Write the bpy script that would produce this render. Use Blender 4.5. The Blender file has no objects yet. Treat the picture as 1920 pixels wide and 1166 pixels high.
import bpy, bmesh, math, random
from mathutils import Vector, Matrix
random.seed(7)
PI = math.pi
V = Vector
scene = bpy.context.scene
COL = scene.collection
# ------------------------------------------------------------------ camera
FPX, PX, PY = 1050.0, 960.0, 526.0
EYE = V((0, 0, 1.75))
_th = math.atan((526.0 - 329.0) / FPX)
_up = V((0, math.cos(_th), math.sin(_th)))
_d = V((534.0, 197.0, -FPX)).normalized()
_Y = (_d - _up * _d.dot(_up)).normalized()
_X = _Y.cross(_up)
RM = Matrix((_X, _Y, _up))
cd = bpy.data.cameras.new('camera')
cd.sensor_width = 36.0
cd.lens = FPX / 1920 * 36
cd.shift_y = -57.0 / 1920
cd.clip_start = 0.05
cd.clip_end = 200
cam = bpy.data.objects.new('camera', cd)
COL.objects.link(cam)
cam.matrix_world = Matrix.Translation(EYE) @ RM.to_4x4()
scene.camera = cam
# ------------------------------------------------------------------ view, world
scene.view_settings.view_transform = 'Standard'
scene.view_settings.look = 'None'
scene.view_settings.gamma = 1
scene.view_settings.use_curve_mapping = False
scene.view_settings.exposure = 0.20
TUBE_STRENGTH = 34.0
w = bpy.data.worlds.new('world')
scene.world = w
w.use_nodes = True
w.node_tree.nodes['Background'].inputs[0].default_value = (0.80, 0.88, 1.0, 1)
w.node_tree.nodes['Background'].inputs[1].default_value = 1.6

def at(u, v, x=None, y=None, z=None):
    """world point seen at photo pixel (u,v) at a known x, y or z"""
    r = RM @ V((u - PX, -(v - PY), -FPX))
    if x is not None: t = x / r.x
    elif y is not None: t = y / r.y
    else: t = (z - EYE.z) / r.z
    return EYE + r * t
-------
Task to complete = Using the listing above, retype each line exactly.

Exercise result =
Write the bpy script that would produce this render. Use Blender 4.5. The Blender file has no objects yet. Treat the picture as 1920 pixels wide and 1166 pixels high.
import bpy, bmesh, math, random
from mathutils import Vector, Matrix
random.seed(7)
PI = math.pi
V = Vector
scene = bpy.context.scene
COL = scene.collection
# ------------------------------------------------------------------ camera
FPX, PX, PY = 1050.0, 960.0, 526.0
EYE = V((0, 0, 1.75))
_th = math.atan((526.0 - 329.0) / FPX)
_up = V((0, math.cos(_th), math.sin(_th)))
_d = V((534.0, 197.0, -FPX)).normalized()
_Y = (_d - _up * _d.dot(_up)).normalized()
_X = _Y.cross(_up)
RM = Matrix((_X, _Y, _up))
cd = bpy.data.cameras.new('camera')
cd.sensor_width = 36.0
cd.lens = FPX / 1920 * 36
cd.shift_y = -57.0 / 1920
cd.clip_start = 0.05
cd.clip_end = 200
cam = bpy.data.objects.new('camera', cd)
COL.objects.link(cam)
cam.matrix_world = Matrix.Translation(EYE) @ RM.to_4x4()
scene.camera = cam
# ------------------------------------------------------------------ view, world
scene.view_settings.view_transform = 'Standard'
scene.view_settings.look = 'None'
scene.view_settings.gamma = 1
scene.view_settings.use_curve_mapping = False
scene.view_settings.exposure = 0.20
TUBE_STRENGTH = 34.0
w = bpy.data.worlds.new('world')
scene.world = w
w.use_nodes = True
w.node_tree.nodes['Background'].inputs[0].default_value = (0.80, 0.88, 1.0, 1)
w.node_tree.nodes['Background'].inputs[1].default_value = 1.6

def at(u, v, x=None, y=None, z=None):
    """world point seen at photo pixel (u,v) at a known x, y or z"""
    r = RM @ V((u - PX, -(v - PY), -FPX))
    if x is not None: t = x / r.x
    elif y is not None: t = y / r.y
    else: t = (z - EYE.z) / r.z
    return EYE + r * t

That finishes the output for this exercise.